For a change, use this poll and comment space to discuss whether those who can most afford it should be treated the same as the rest of us or should they be treated differently. In other words, ignore the issue of raising taxes vs. cutting spending. That has been discussed to death. This is purely about who pays for what taxes there are. Tied up with this is keeping or eliminating tax loopholes and other things that allow the wealthy to pay less taxes. Discuss!
President Obama will propose that people earning more than $1 million a year pay at least the same tax rate as middle-class earners to help reduce the soaring budget deficit, according to administration officials.
Obama will call the plan the “Buffett rule” after billionaire investor Warren E. Buffett, a supporter of his who recently called the tax system unfair, noting that it lets him pay a lower rate than his secretary does.

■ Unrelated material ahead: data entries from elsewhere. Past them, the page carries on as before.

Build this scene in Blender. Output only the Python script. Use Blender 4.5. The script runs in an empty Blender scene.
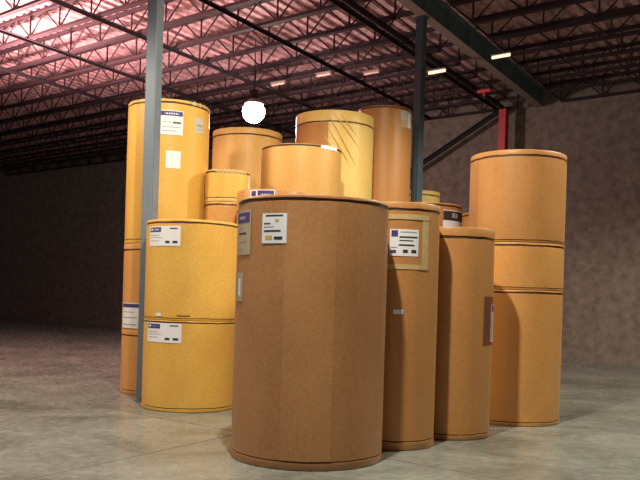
import bpy, bmesh, math, random
from mathutils import Vector, Matrix
random.seed(7)
SC = bpy.context.scene
COL = SC.collection
R = math.radians

# ---------------------------------------------------------------- camera, world, lights, exposure
cam = bpy.data.cameras.new('camera'); cam.sensor_width = 36; cam.lens = 45.0
cam.shift_y = 57/640; cam.clip_end = 200
co = bpy.data.objects.new('camera', cam); COL.objects.link(co)
co.matrix_world = Matrix.Translation((0, 0, 1.5)) @ Matrix.Rotation(R(90), 4, 'X') @ Matrix.Rotation(R(1.72), 4, 'Z')
SC.camera = co
SC.view_settings.view_transform = 'Standard'; SC.view_settings.look = 'None'
SC.view_settings.gamma = 1; SC.view_settings.use_curve_mapping = False
SC.view_settings.exposure = 0.28
w = bpy.data.worlds.new('world'); SC.world = w; w.use_nodes = True
w.node_tree.nodes['Background'].inputs[0].default_value = (.88, .90, .95, 1)
w.node_tree.nodes['Background'].inputs[1].default_value = 0.2

def lamp(name, loc, power, col=(1, .80, .52), size=.25, down=False, up=False):
    l = bpy.data.lights.new(name, 'SPOT' if down or up else 'POINT'); l.energy = power; l.color = col; l.shadow_soft_size = size
    if down or up: l.spot_size = R(158); l.spot_blend = .25       # bell reflectors throw their light downwards
    o = bpy.data.objects.new(name, l); COL.objects.link(o); o.location = loc
    if up: o.rotation_euler.x = math.pi      # turns the added, unseen fills up at the roof deck
lamp('aisle_lamp_light', (-.3, 5.4, 6.75), 1500, (1, .92, .74), .10, True)
lamp('right_aisle_lamp_light', (6.2, 10.6, 6.3), 1150, (1, .90, .70), .25, True)
lamp('left_aisle_lamp_light', (-6.5, 10.0, 6.0), 850, (1, .84, .58), .25, True)
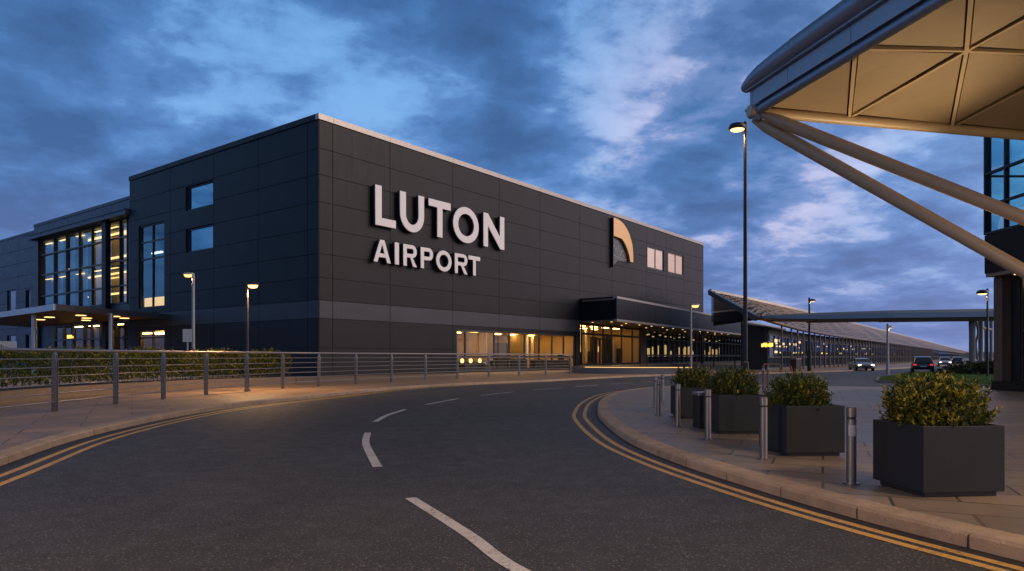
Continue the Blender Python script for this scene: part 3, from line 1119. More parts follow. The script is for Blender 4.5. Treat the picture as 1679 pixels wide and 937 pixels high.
map_box(mb, mA, 46.5, 52.4, .35, 4.8, -1.6, -1.4); map_box(mb, mA, 36.6, 38.0, .35, 4.2, -2.2, -1.9); map_box(mb, mA, 33.2, 34.2, .35, 3.6, -1.6, -1.3); map_box(mb, mA, 40, 41, .35, 4.6, -1.6, -1.3)
mb.build_each('partition', M['inner_dark'], atr)

wing = thing('office_wing', 'plain slate grey wing with narrow dark windows at the far left edge', 'building', C + U * 1.5 + V * A1, ROT)
mW = lambda a, z, d: (-d, a - A1, z)
nw = [(57.2, 58.7, 6.3, 9.6), (62.0, 65.0, 6.0, 9.9), (57.2, 58.7, .6, 4.2), (62.0, 65.0, .6, 4.2), (70, 72, 6.0, 9.9), (77, 79, 6.0, 9.9)]
facade(wing, mW, [A1 + .02, 61, 69, 77, 85, 95], [.1, 2.5, 5.0, 6.6, 8.2, 9.8, 11.4, 13.0, 14.6, 16.3], nw, [M['blue_panel'], M['blue_panel'], M['joint']])
for w in nw:
    window(wing, mW, *w, [], [], 'glass_dark', fw=.1, depth=.1, fd=.12)
    room(wing, mW, *w, .3, 1.5, 'inner_dark', 'inner_dark', 'inner_dark')
mb = MB(); map_box(mb, mW, A1, 95, 16.3, 16.55, -20, .1)
mb.build('roof', M['blue_panel'], wing)

# entrance canopy on the left
def lw(u, v, z): return C + U * u + V * v + Vector((0, 0, z))
ec = thing('entrance_canopy', 'flat metal canopy on slim columns over the left entrance', 'canopy', lw(-6, 24, PZ), ROT)
quad = [(-.06, 21.0), (-10.6, 15.6), (-9.6, 31), (-9.0, 45), (-.06, 52)]
mb = MB()
pts = [lw(u, v, 0) for u, v in quad]
mb.prism([(p.x, p.y) for p in pts], 4.84, 5.05)
mb.build('deck', M['soffit'], ec, world=True)
mb = MB()
for (p, q) in ((pts[0], pts[1]), (pts[1], pts[2]), (pts[2], pts[3])):
    dd = (q - p).normalized(); nn = Vector((dd.y, -dd.x, 0))
    if nn.dot(Vector((0, -1, 0))) < 0: nn = -nn
    mb.beam(p + nn * .06 + Vector((0, 0, 4.98)), q + nn * .06 + dd * .06 + Vector((0, 0, 4.98)), .1, .44)
mb.build('fascia', M['alu'], ec, world=True)
for u, v in ((-9.4, 23.2), (-6.0, 17.75), (-9.2, 37)):
    p = lw(u, v, 0)
    mb = MB(); mb.tube(p + Vector((0, 0, PZ)), p + Vector((0, 0, 4.84)), .17, n=14)
    mb.build_each('column', M['alu'], ec, world=True, smooth=True)
mb = MB()
for u, v in ((-6.5, 22), (-4.2, 21.3), (-4.5, 26), (-7, 27), (-2.5, 23.5), (-6, 32), (-3, 30)):
    p = lw(u, v, 4.80)
    mb.lathe([(.38, 0), (.38, .03)], p, n=18)
mb.build_each('ceiling_light', M['lamp_warm'], ec, world=True)

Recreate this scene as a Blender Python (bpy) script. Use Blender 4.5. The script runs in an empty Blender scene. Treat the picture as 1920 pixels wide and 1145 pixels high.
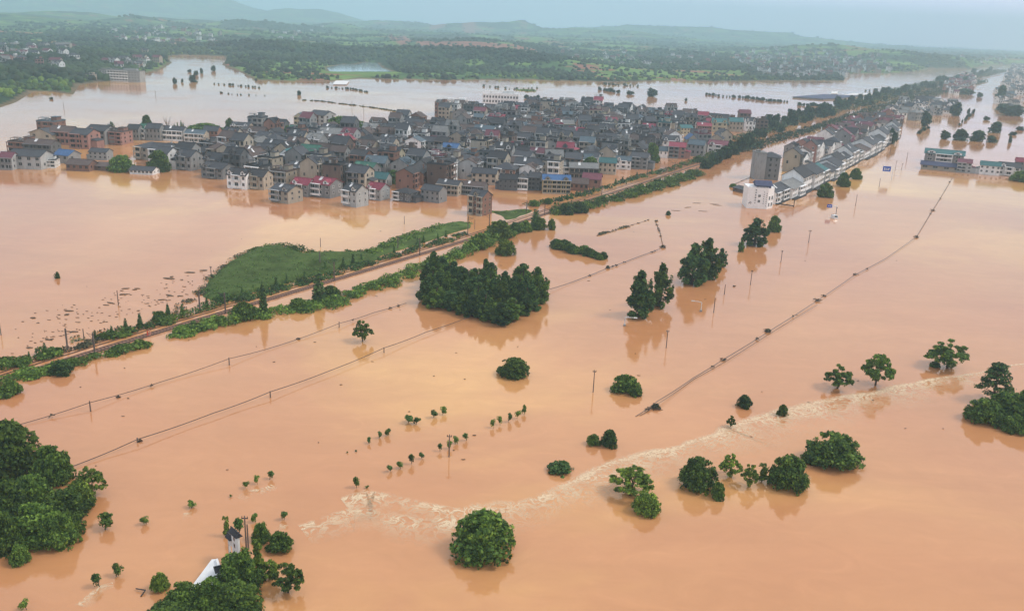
import bpy, math, random
import numpy as np
from mathutils import Matrix, Vector

R = math.radians
SC = bpy.context.scene
COL = SC.collection

# ------------------------------------------------------------------ camera
CAM_H, PITCH, ROLL, FPX = 80.0, R(17.6), R(2.4), 1650.0
fw = np.array([0.0, math.cos(PITCH), -math.sin(PITCH)])
rt0 = np.array([1.0, 0, 0]); up0 = np.array([0.0, math.sin(PITCH), math.cos(PITCH)])
rt = math.cos(ROLL) * rt0 + math.sin(ROLL) * up0
up = -math.sin(ROLL) * rt0 + math.cos(ROLL) * up0
cam_d = bpy.data.cameras.new("camera")
cam = bpy.data.objects.new("camera", cam_d); COL.objects.link(cam)
cam_d.sensor_width = 36.0; cam_d.lens = FPX / 1920 * 36.0
cam_d.clip_start = 1.0; cam_d.clip_end = 60000
m = Matrix.Identity(4)
for i in range(3):
    m[i][0] = rt[i]; m[i][1] = up[i]; m[i][2] = -fw[i]
m[2][3] = CAM_H
cam.matrix_world = m
SC.camera = cam

# ------------------------------------------------------------------ world, sun, exposure
SUN_EL, SUN_AZ = R(50), R(90)           # azimuth clockwise from +Y (the view direction)
world = bpy.data.worlds.new("World"); SC.world = world
world.use_nodes = True
nt = world.node_tree; nt.nodes.clear()
def N(t, kind, **kw):
    n = t.nodes.new(kind)
    for k, v in kw.items():
        if k.startswith('i_'):
            key = k[2:]
            n.inputs[int(key) if key.isdigit() else key.replace('_', ' ')].default_value = v
        else:
            setattr(n, k, v)
    return n
def L(t, a, b): t.links.new(a, b)
def ramp(t, pts, interp='LINEAR'):
    n = t.nodes.new('ShaderNodeValToRGB'); cr = n.color_ramp; cr.interpolation = interp
    while len(cr.elements) < len(pts): cr.elements.new(0.5)
    for e, (p, c) in zip(cr.elements, pts):
        e.position = p; e.color = (c[0], c[1], c[2], 1) if not isinstance(c, float) else (c, c, c, 1)
    return n
out = N(nt, 'ShaderNodeOutputWorld')
sky = N(nt, 'ShaderNodeTexSky', sky_type='NISHITA', sun_disc=False, sun_elevation=SUN_EL, sun_rotation=SUN_AZ, air_density=1.5, dust_density=3.0)
skys = N(nt, 'ShaderNodeVectorMath', operation='SCALE'); skys.inputs['Scale'].default_value = 0.1
L(nt, sky.outputs[0], skys.inputs[0])
tc = N(nt, 'ShaderNodeTexCoord'); sep = N(nt, 'ShaderNodeSeparateXYZ'); L(nt, tc.outputs['Generated'], sep.inputs[0])
zc = N(nt, 'ShaderNodeMath', operation='MAXIMUM', i_1=0.05); L(nt, sep.outputs['Z'], zc.inputs[0])
proj = N(nt, 'ShaderNodeVectorMath', operation='DIVIDE'); comb = N(nt, 'ShaderNodeCombineXYZ')
for k in range(3): L(nt, zc.outputs[0], comb.inputs[k])
L(nt, tc.outputs['Generated'], proj.inputs[0]); L(nt, comb.outputs[0], proj.inputs[1])
cn = N(nt, 'ShaderNodeTexNoise', i_Scale=0.6, i_Detail=4.0, i_Roughness=0.5, i_Distortion=0.5); L(nt, proj.outputs[0], cn.inputs['Vector'])
cl = ramp(nt, [(0.32, (0.62, 0.68, 0.86)), (0.47, (0.92, 0.96, 1.10)), (0.58, (1.18, 1.14, 1.12)), (0.70, (1.95, 1.62, 1.30))])
L(nt, cn.outputs['Fac'], cl.inputs['Fac'])
# the cloud base low over the hills: teal at the left of the view, pale lavender at the right
hr = ramp(nt, [(0.0, (0.85, 1.45, 1.95)), (0.36, (1.05, 1.60, 2.15)), (0.56, (1.65, 1.85, 2.75)), (0.75, (2.20, 1.95, 3.00))])
mp = N(nt, 'ShaderNodeMapRange', i_1=-1.0, i_2=1.0); L(nt, sep.outputs['X'], mp.inputs[0]); L(nt, mp.outputs[0], hr.inputs['Fac'])
el = N(nt, 'ShaderNodeMapRange', i_1=0.01, i_2=0.16, interpolation_type='SMOOTHSTEP'); L(nt, sep.outputs['Z'], el.inputs[0])
mx1 = N(nt, 'ShaderNodeMix', data_type='RGBA'); L(nt, el.outputs[0], mx1.inputs[0]); L(nt, hr.outputs[0], mx1.inputs[6]); L(nt, cl.outputs[0], mx1.inputs[7])
mx2 = N(nt, 'ShaderNodeMix', data_type='RGBA', i_0=0.85); L(nt, skys.outputs[0], mx2.inputs[6]); L(nt, mx1.outputs[2], mx2.inputs[7])
bg = N(nt, 'ShaderNodeBackground', i_Strength=1.0); L(nt, mx2.outputs[2], bg.inputs[0]); L(nt, bg.outputs[0], out.inputs[0])

sd = bpy.data.lights.new("sun", 'SUN'); sd.energy = 1.7; sd.angle = R(14); sd.color = (1.0, 0.95, 0.88)
sun = bpy.data.objects.new("sun", sd); COL.objects.link(sun)
sdir = Vector((math.sin(SUN_AZ) * math.cos(SUN_EL), math.cos(SUN_AZ) * math.cos(SUN_EL), math.sin(SUN_EL)))
sun.rotation_euler = sdir.to_track_quat('Z', 'Y').to_euler()
SC.view_settings.view_transform = 'Standard'; SC.view_settings.look = 'None'
SC.view_settings.exposure = 0.0; SC.view_settings.gamma = 1.0; SC.view_settings.use_curve_mapping = False
SC.render.engine = 'CYCLES'
cy = SC.cycles
cy.use_denoising = True
cy.max_bounces = 6; cy.diffuse_bounces = 3; cy.glossy_bounces = 3; cy.transmission_bounces = 2
cy.volume_bounces = 1; cy.transparent_max_bounces = 8
try: cy.use_adaptive_sampling = False
except Exception: pass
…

The plan would replace the complicated alternative minimum tax, which was enacted decades ago to ensure that the wealthy paid at least some income taxes, according to the officials, who requested anonymity because they were not authorized to discuss the matter publicly.












Chris–I’ll quibble just a bit. To call the structural reshaping of world commerce as much psychological as anything else in its consequences is to miss what is reshaping the world. When the world evens out—those on the bottom do come up, but those on the top==do come down=======ESPECIALLY if those on top think its mostly psychological. It ain’t.
I know you know what I mean.
There are obviously big changes, but that is always the case. The psychology part is the idea of risk. Before 2008 there was NO risk and today the world is going to end. Or at least that’s what I’ve been told.
The rebalancing of our relationship with China is going to be disruptive, but so was the rise of China. We exchanged jobs for the ability to get cheaper shit at Wal-mart. People got hurt then too.
Long term we’re actually good. Better demographics than China, Europe, or Japan. If we can choose to relinquish our overbearing military role, rather than having it taken from us like the British did we can extremely competitive long term.*
I mostly see greater problems in other places around the world. The crucial problem the US faces is the GOP. They really remind me of the European monarchies on the eve of WWI.
It’s so easy to break things, so it must be similarly easy to put them back together… too bad it doesn’t work like that.
*Of course Keynes was right, in the long run we’re all dead anyway.
If you want the job creators to get capital moving, show them how hiring more people makes them *more* money. You don’t hire just for the hell of it, you hire because you need the new hires to help you make more money.
Chris–you lost me. Or did you get lost while I stayed on the straight and narrow.
Is the state of USA’s economy today and the challenges it faces mostly a matter of psychology or something more basic and transactional?
If mostly psychological, will the economy revive if everyone on subsistence wages, unemployment, and those with no money at all just go out and buy whatever? Or does “Psychology” mean something else to you?
I think Pres Amabo has it about right: jobs are created on demand for goods and services.
Just saw a report on the building of the New Oakland Bay Bridge. Seems the parts were manufactured in China because it cost half as much, half a billion less, than the same parts would cost if made in the USA, and they could be delivered more timely. I doubt thats entirely true, but its probably somewhat true? I keep hearing the USA leads the world in efficient new steel production. Maybe that is a recent advance like in the last 3 weeks?
Nothing but lies. THAT is very psychological. Could almost lull one asleep.
China’s currency should be higher, which will make their products cost more. With less of a price advantage a lot of manufacturing will move back to the US. There’s a shitload of infrastructure that needs to be in place to handle container ships. Other places that want to take the over China’s role may need to pony up a couple of billion for major port facilities. That is just to buy into the big game. You’ve still got to produce shit after that.
I think oil is artificially high, but even if it goes down everybody has noticed that there is huge variability there.
Europe is screwed, or at least the Euro is. France and Germany appear to have done a 180′ on whether they even want to hold the Greeks and others in. Before they absolutely couldn’t leave and now they’d better get out. It’s too big a mess not to hit France, and maybe Germany too.
The Middle East would appear to be the natural source for cheap plastic shit, lots of oil and low wage labor available. It just isn’t going to happen then.
Japan is screwed in a ton of ways. They appear to be making better moves about their demographic bubble, but their position is a lot worse.
Brazil has an absolutely massive property bubble coming up. That, combined with wealth disparity even worse than ours makes Brazil a risk.
Russia is facing maybe the worst demographics, and they might decide not to give back investment money. Got a problem with that.
We’re going back to our Cold War role as being marginally less bad than the next guy. We are decently convincing in the part.